I'd recommend the Denon x3600, it has pre-outs (unlike the x2600) so you can easily integrate it with a HiFi amp, it also has 2 HDMI's out so if at a later point you want to drive a TV & PJ you have the option.. As said above, very easy to setup and use these days, just plug it all in and let the auto calibration mic do the rest..
 
Ahh, and I need blu ray resolution...my tip is don't get cough up in that 4K bs too much just yet...

Resolution is like 3D and other tag lines that largly exist to sell more boxes. Every decade or so 3D gets rolled out, it dies a death and gets put back in the box until everyone forgets how big a waste of time it was. Or 4K billions and billions of resolutions despite that fact that few of the TV shows you watch are shown in it and none of the great movies you love!

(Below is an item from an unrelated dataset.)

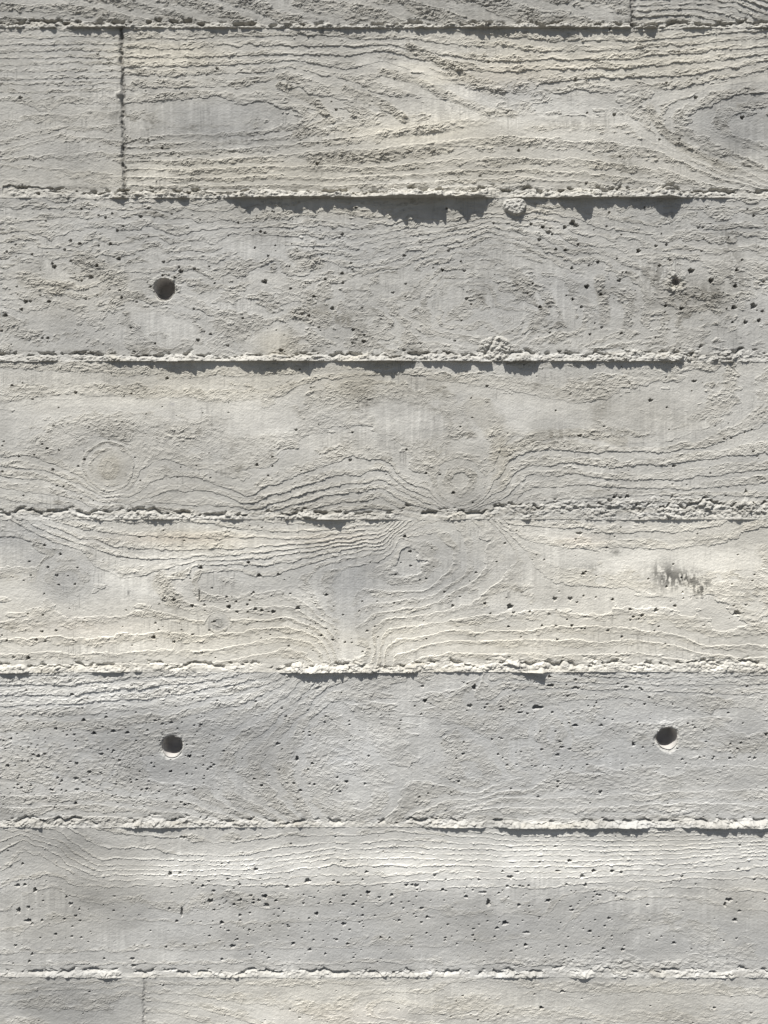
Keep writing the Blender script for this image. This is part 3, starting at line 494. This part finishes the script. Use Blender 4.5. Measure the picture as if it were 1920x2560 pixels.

But they need you to have a reason to replace the perfectly good TV you already have, and people fall for it. They don't stop to consider that resolution is only one factor in how good a picture is or that age sixty and sitting twelve feet away they couldn't even see the difference if there was one!
 
Ime the centre speaker is vital to a good av experience. Pretty much all dialogue comes exclusively from the center channel; if you listen just in stereo there’s no way two listeners can hear the dialogue correctly - it will pan to whichever side they are on. Left, right and rear speakers are mostly for effects, bullets, screeches and music, and subs are for earthquakes if that kind of thing appeals to you. But the the center channel carries the dialogue, and if you like movies where the dialogue is important, then it’s worth having for sure.